Objective - Write out the listing beneath this instruction in its entirety, exactly as it reads.

Data segment -
● ● ● ●

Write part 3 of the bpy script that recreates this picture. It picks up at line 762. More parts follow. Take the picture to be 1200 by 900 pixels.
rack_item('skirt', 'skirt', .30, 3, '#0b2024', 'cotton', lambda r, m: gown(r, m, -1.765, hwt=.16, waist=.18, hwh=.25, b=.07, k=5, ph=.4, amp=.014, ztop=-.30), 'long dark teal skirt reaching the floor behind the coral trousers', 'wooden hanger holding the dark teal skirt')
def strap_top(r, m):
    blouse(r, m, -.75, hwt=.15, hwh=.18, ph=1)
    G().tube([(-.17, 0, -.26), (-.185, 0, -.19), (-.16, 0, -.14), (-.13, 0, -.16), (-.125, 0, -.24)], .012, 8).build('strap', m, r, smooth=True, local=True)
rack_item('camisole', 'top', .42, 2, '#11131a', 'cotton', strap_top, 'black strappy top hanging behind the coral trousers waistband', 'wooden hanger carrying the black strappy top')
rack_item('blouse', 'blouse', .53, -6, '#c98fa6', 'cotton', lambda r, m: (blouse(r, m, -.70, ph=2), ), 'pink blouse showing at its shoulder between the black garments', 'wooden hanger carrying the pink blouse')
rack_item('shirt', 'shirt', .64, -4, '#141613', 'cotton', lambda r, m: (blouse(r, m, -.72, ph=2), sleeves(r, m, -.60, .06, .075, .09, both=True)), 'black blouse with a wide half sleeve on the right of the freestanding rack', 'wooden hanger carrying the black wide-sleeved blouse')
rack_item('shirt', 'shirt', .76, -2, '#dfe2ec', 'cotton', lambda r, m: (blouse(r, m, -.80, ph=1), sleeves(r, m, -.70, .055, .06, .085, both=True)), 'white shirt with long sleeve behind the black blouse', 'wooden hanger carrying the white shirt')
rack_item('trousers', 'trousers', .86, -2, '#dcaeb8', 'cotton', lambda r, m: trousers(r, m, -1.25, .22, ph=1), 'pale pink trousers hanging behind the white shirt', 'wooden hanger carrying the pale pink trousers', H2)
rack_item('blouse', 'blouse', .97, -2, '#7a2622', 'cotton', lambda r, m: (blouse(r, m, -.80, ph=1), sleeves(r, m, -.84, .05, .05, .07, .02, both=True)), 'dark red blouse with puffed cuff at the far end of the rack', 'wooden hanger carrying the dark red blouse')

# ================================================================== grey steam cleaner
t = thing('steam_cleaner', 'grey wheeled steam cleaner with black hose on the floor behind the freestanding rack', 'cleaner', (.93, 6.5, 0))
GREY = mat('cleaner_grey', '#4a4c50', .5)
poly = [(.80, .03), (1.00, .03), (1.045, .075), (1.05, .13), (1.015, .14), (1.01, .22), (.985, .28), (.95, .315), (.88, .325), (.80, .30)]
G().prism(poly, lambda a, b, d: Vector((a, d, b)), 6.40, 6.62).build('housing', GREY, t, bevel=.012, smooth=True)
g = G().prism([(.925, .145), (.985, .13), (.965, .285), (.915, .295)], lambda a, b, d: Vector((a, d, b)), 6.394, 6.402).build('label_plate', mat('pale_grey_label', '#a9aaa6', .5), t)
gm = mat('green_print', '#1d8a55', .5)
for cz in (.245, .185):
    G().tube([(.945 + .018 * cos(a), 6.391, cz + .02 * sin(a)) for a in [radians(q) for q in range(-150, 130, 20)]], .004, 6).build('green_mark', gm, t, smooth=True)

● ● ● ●

In response -
Write part 3 of the bpy script that recreates this picture. It picks up at line 762. More parts follow. Take the picture to be 1200 by 900 pixels.
rack_item('skirt', 'skirt', .30, 3, '#0b2024', 'cotton', lambda r, m: gown(r, m, -1.765, hwt=.16, waist=.18, hwh=.25, b=.07, k=5, ph=.4, amp=.014, ztop=-.30), 'long dark teal skirt reaching the floor behind the coral trousers', 'wooden hanger holding the dark teal skirt')
def strap_top(r, m):
    blouse(r, m, -.75, hwt=.15, hwh=.18, ph=1)
    G().tube([(-.17, 0, -.26), (-.185, 0, -.19), (-.16, 0, -.14), (-.13, 0, -.16), (-.125, 0, -.24)], .012, 8).build('strap', m, r, smooth=True, local=True)
rack_item('camisole', 'top', .42, 2, '#11131a', 'cotton', strap_top, 'black strappy top hanging behind the coral trousers waistband', 'wooden hanger carrying the black strappy top')
rack_item('blouse', 'blouse', .53, -6, '#c98fa6', 'cotton', lambda r, m: (blouse(r, m, -.70, ph=2), ), 'pink blouse showing at its shoulder between the black garments', 'wooden hanger carrying the pink blouse')
rack_item('shirt', 'shirt', .64, -4, '#141613', 'cotton', lambda r, m: (blouse(r, m, -.72, ph=2), sleeves(r, m, -.60, .06, .075, .09, both=True)), 'black blouse with a wide half sleeve on the right of the freestanding rack', 'wooden hanger carrying the black wide-sleeved blouse')
rack_item('shirt', 'shirt', .76, -2, '#dfe2ec', 'cotton', lambda r, m: (blouse(r, m, -.80, ph=1), sleeves(r, m, -.70, .055, .06, .085, both=True)), 'white shirt with long sleeve behind the black blouse', 'wooden hanger carrying the white shirt')
rack_item('trousers', 'trousers', .86, -2, '#dcaeb8', 'cotton', lambda r, m: trousers(r, m, -1.25, .22, ph=1), 'pale pink trousers hanging behind the white shirt', 'wooden hanger carrying the pale pink trousers', H2)
rack_item('blouse', 'blouse', .97, -2, '#7a2622', 'cotton', lambda r, m: (blouse(r, m, -.80, ph=1), sleeves(r, m, -.84, .05, .05, .07, .02, both=True)), 'dark red blouse with puffed cuff at the far end of the rack', 'wooden hanger carrying the dark red blouse')

# ================================================================== grey steam cleaner
t = thing('steam_cleaner', 'grey wheeled steam cleaner with black hose on the floor behind the freestanding rack', 'cleaner', (.93, 6.5, 0))
GREY = mat('cleaner_grey', '#4a4c50', .5)
poly = [(.80, .03), (1.00, .03), (1.045, .075), (1.05, .13), (1.015, .14), (1.01, .22), (.985, .28), (.95, .315), (.88, .325), (.80, .30)]
G().prism(poly, lambda a, b, d: Vector((a, d, b)), 6.40, 6.62).build('housing', GREY, t, bevel=.012, smooth=True)
g = G().prism([(.925, .145), (.985, .13), (.965, .285), (.915, .295)], lambda a, b, d: Vector((a, d, b)), 6.394, 6.402).build('label_plate', mat('pale_grey_label', '#a9aaa6', .5), t)
gm = mat('green_print', '#1d8a55', .5)
for cz in (.245, .185):
    G().tube([(.945 + .018 * cos(a), 6.391, cz + .02 * sin(a)) for a in [radians(q) for q in range(-150, 130, 20)]], .004, 6).build('green_mark', gm, t, smooth=True)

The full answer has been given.